La cita anterior corresponde a un fragmento del discurso del presidente de la República de Colombia Carlos E. Restrepo durante su posesión en 1910. Pero su visión política y de país fueron más allá: su programa de gobierno estuvo signado en prevalecer a toda costa, un margen básico de tolerancia que evitara y neutralizara las emociones y apasionamientos que durante décadas venían atizando la hoguera de la confrontación y la guerra, visión política que él mismo denominó de manera impecable, “los viejos y queridos odios”.

Actualmente, como sociedad, lejos de asumir como patrimonio nacional de identidad el legado político del presidente Carlos E. Restrepo, seguimos tristemente, heredando esos “viejos y queridos odios” en el debate de la coyuntura política. Preferimos la vía fácil de la confrontación exacerbada con el contrario, centrándonos, no en un debate sincero y respetuoso de ideas u opiniones, sino en un ataque y descalificación personal, anteponemos el odio y el fanatismo sobre el debate tolerante, argumentativo y racional, nos resulta más difícil e incómodo el camino del diálogo y la negociación democrática con el adversario.

El margen de tolerancia al odio y a la crispación política alimentada con la mentira y desinformación se convierten en el termómetro más preciso para medir el éxito de un gobierno y la legitimidad de la democracia y sus instituciones.

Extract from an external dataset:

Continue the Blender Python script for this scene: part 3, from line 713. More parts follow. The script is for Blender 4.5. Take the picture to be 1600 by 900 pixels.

Nuestro panorama político tristemente viene siendo orientado bajo un discurso político alimentado por la mentira, la desinformación, el deseo de venganza y el fanatismo ciego entre los antagonistas. La mentira satisface, resulta el mensaje o “estrategia” más cómodo para calentar el debate y aumentar seguidores y likes en las redes sociales, mientras que la verdad termina siendo más compleja de asimilar, más incomoda y menos rentable en términos políticos para el líder y sus seguidores fanáticos.

La valoración y el análisis de los argumentos o posiciones políticas del contrario son conducidas por los actores políticos y por la misma ciudadanía en la mayoría de situaciones, con más emoción que racionalidad, y así, los hechos o temáticas discutidas desatan insultos y acusaciones reviviendo con más pasión “los viejos y queridos odios».

Urge una reflexión nacional profunda, repensar, no como actores políticos o líderes, sino como seres humanos sobre la necesidad de recuperar la facultad de reconocer al otro, de conocer previamente su situación, su realidad y así lograr entender por qué piensa diferente. No se trata de vetar o acabar con el debate político o con el ejercicio democrático de oposición ni de restringir el derecho a denunciar la corrupción y las conductas constitutivas de delito, se trata de invitar a escalar el debate, no con el apasionamiento o el fanatismo que tan de moda está en los tiempos actuales, sino con la verdad, con racionalidad y tal vez, si se quiere, siendo compasivos con el antagonista para no seguir enquistando en nuestra sociedad “los viejos y queridos odios”.

“Una mentira puede dar la vuelta al mundo mientras la verdad aún se está poniendo los zapatos”.